The theme of this week is “as newborn babes,” or quasimodo geniti. As we meditated on in the previous post, just as babes receive the gifts of their mothers, so also do we. Babies do nothing but receive. There’s no conscious activity or functioning of the emotion, will, or intellect for them to suckle on the breast. It almost comes naturally.

The gift of the breast dictates the terms of the reception of that gift. That’s the grace.

And the driver is the hunger. Or, the spirit of supplication.

So also with that moment in the liturgy when, after the consecration, the minister turns toward us and says, “The Peace of the Lord be with you always.” In some traditions, the pastor presents the pierced one, the body and blood of our Lord, as the congregation sings the Agnus Dei, proclaiming the Lamb of God who takes away the sin of the world.

Right there is your spirit of grace and supplication at work. The gift itself fulfills the hunger we have, and it dictates the terms of our reception of it.

Now, here’s a rather significant point. It’s what’s written after Jesus shows the disciples His pierced Person. “When He had said this, He showed them His hands and His side.

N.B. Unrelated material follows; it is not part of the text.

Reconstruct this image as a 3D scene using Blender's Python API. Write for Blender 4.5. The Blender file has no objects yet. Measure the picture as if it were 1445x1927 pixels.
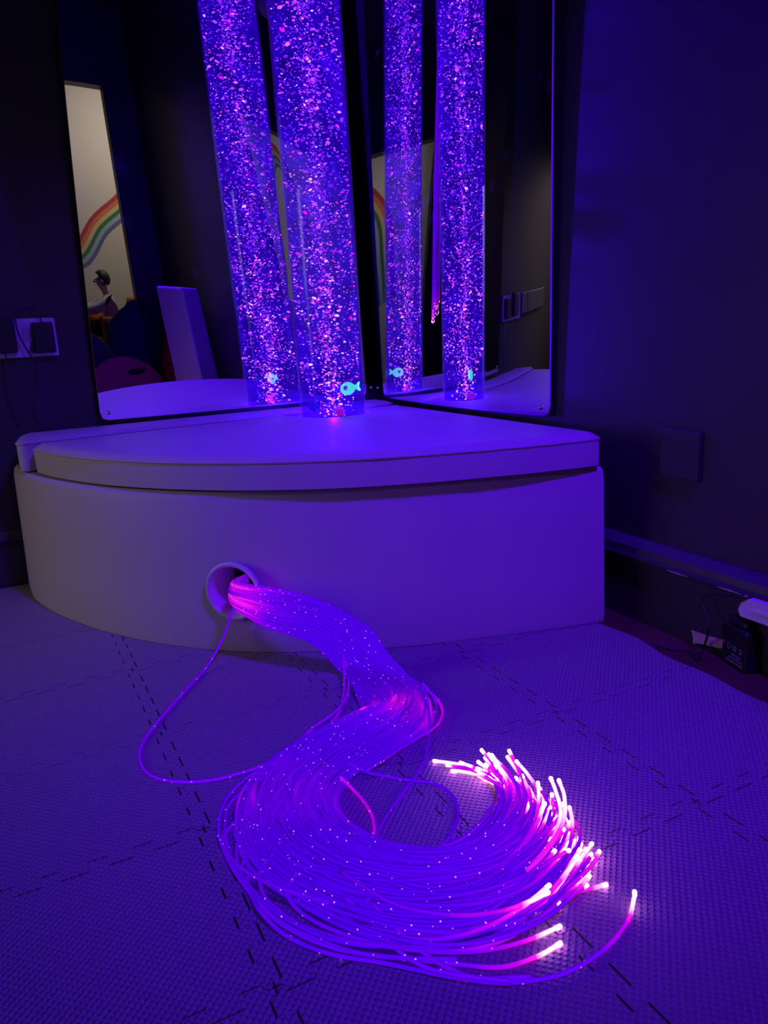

Then the disciples were glad when they saw the Lord.”

Do we see the Lord? Last week we meditated that John has subtle material answering this question. On one hand, we are among they who, having not seen, yet believe. On the other hand, in the resurrection accounts, we learn there is a witness of Christ through the breaking of bread, in His calling of our names, and here, in the place where the “products of His piercing” or presented to us.

Furthermore, we must confess that Christ is truly present in Church, and that presence is in the flesh and blood. For, He promises to be present wherever two or three are gathered in His name, and St. John warns against denying that Jesus “has come” in the flesh, meaning He remains in the flesh. So, if we would say Jesus is present, it must be in flesh and blood.

So, Jesus is present, of course, mysteriously, but still in flesh and blood.

And with the presentation of the body and blood of the Lord, we get an absolute replay of exactly what He did as His disciples sat in fear! It’s not really a replay, it’s exactly what we said before about the prophecies and the Word of God, how it is fulfilled. Time sort of compresses with God’s Word, so that, like looking at a mountain range from a distance, it all looks as one scene even though one peak may be miles from the other.

“They will look on him whom they pierced” is the Word. The disciples looking and our looking are the mountain peaks. But the event is the same. We are given the spirit of grace and supplication. The gift of forgiveness and life, as well as the prayerful desire for it. Indeed, the liturgy works all this out. This week, we open the hood and see what’s going on under the words of the liturgy, “The peace of the Lord be with you alway.”

And the people said “Amen.” (Not, “back at you” or “and also with you.” It’s the Lord, not the minister, giving the peace.)